Sweetgirl by Travis Mulhauser
Ecco, February, 2016; 256 pp
Reviewed by Kayla Rae Whitaker


One of the many winning qualities of Percy James, the ballsy, large-hearted heroine of Travis Mulhauser’s Sweetgirl, is a knives-out sense of humor. A native of Cutler, Michigan- rustic tourist hamlet in fair weather, icy, snow-blown tundra that “will gnaw your goddamn toes off if you let it” in foul- Percy’s in a bind. She needs to recover her mother, a mid-relapse meth addict, from a local dealer’s den before an impending snow storm hits the area. She finds not her mother, but baby Jenna laying by an open window, snow blowing into her crib. Percy rescues Jenna and the dealer’s squad is soon in hot pursuit of both. Percy envisions the experience as an extreme sport for wealthy tourists: “I wish they had a website for such people. Rich folks with a bunch of crackpot energy…the adrenaline junkies could do something of actual value with their foolishness. I mean, why run through some mud you put there on purpose when you could come to Cutler and rescue a baby from the drug-ravaged farmhouse of a fucking lunatic?”

A bare-bones outline of the book’s plot may well conjure comparisons to Daniel Woodrell’s Winter’s Bone. And while the two may share similar heroines of the solid, clear-eyed variety (the sturdy adolescent girl willing to go out into the world and take risks a great archetype to establish, by the way; if we are to see more of these heroines, we should damn well welcome them) Sweetgirl sets itself apart in its ultimate sense of redemption, an opening to the tenderness that resides in every individual. While Percy carries her own burdens – a longing for a family and a stability she does not have, for an easier life outside the constraints of poverty and need – she becomes an adult in how she sets those burdens aside to love and care for another human being.

Percy’s collaborator in these matters is Portis Dale, her mother’s long-ago ex and “the closest thing to a father I have.” Portis likes Warren Zevon and, after a brief run with meth, drinking: “a slower, more reasonably portioned suffering.” Portis becomes the book’s patron saint, a man of seemingly unforgivable edges changed by the events of the icestorm, and by Jenna. His banter with Percy is downright scintillating; one is compelled to think of that other Portis, Charles Portis, when caught by the dialogue, high-brow and low-down in much the same manner as True Grit and The Dog of the South. Portis to Percy, when she criticizes his ice-fishing skills: “I think you would make a fine prosecutor of the law, Percy James. I can see you now. One of those fire-breathers in a man suit, stomping around the courtroom and scaring everybody shitless with your short haircut and meanness.” The fire and finesse in prose also extends to Shelton Potter, the dimwitted nephew of the town drug lord, who maintains an astounding nitrous buzz throughout the book’s two hundred-plus pages as he searches for the trio. Shelton is equal parts miserable, hilarious, and deeply haunted: after a minor setback, “Shelton got back in the truck and gassed himself a balloon. It was time to refocus…Shelton wasn’t exactly sure what the next move was. Times like these made him doubt his abilities as a leader. He did a balloon, and then another. His head went wha-wha-wha.”
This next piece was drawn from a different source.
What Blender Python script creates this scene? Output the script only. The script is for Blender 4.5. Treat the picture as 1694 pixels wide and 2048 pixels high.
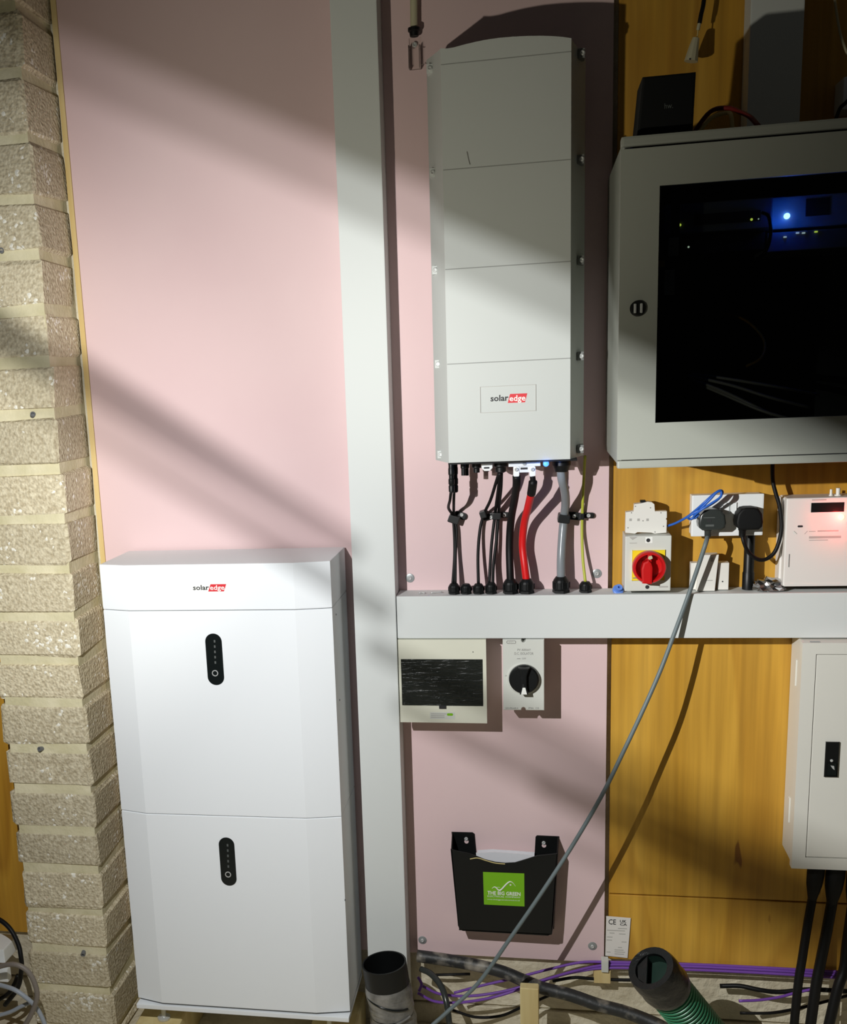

The perfect coming-of-age story is the one that, without sentiment, cuts its losses and finds the strength to take off on its own, in spite of crippling fear. Sweetgirl gives us a heroine with depth, who lives out this narrative in real, rewarding terms. Hers is a voice, and story, the reader will remember for a long time to come: “I can promise you no straighter path has ever been run,” Percy says of her journey at one point, “and while you could credit me with some triumph of balance, in truth I was just too damn afraid of falling.”